Previously, I wrote an article about How to Improve Google.  I also wrote about how to build a search engine to compete with Google.  I had a number of criticisms of Google but as I read somewhere "Google may let people stuff the ballot boxes but at least it allows people to vote" and "Bing is a decision engine but it decides for you."

Bing is not a better search engine than Google because it isn't trying to be.  It's trying to compete with Google only in money making traffic.  Using Facebook likes to help determine search results isn't a step in the right direction.

Bing is horrible at indexing new websites.  If you want to find your friends website, use Google.  If you want to shop use bing.  If you look at Bing and look right over next to the web tab, you can see a shopping tab.  Google hides it's shopping tab better.

Bing is not a search engine.  It's not designed to find sites.  If you're looking for obscure information, Bing won't help you find it.  What Bing is good at is helping people to shop online and find the best prices.  Bing is a shopping engine.

The first way to improve Bing is to improve it's marketing.  Decision Engine still implied that it was a search engine and could you find what you were looking for.  Bing is good for mainstream and pop culture stuff.  Naming it as a pop culture engine would be good for marketing as that would imply shopping as well.

Then people will know that you have to bend over backwards to get indexed with Bing and if you're looking for information about your buddy's latest blog post you should use google.  If Bing was marketed as a pop culture engine then people would know that they should use it to find Access Hollywoods page on Katie Perry but they shouldn't expect to find Joe Nobodies(sucks for us Joe Nobodies though)...

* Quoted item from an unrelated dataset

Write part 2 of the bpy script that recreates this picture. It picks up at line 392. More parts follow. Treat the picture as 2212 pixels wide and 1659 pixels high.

Bing is very bad for smaller publishers but very good for internet noobs who don't want to see spam(an advantage of not indexing anything).  Bing isn't the ideal website that internet publishers would like to see to compete with Google(one with less reliance on backlinks and more on content) but it's one way to target a particular branch of Google's market.

Bing should only try to compete with Google in one area: buying traffic.  Integrating facebook likes doesn't help with that.  Buying traffic is swayed by ads and product placement.  The best way to improve the Bing search engine for this kind of traffic is to provide the best deals and to show the most shopping options.

If Bing goes after all the shopping traffic then it'll force Google to improve it's algorithm for information traffic.  Probably a good thing for us publishers.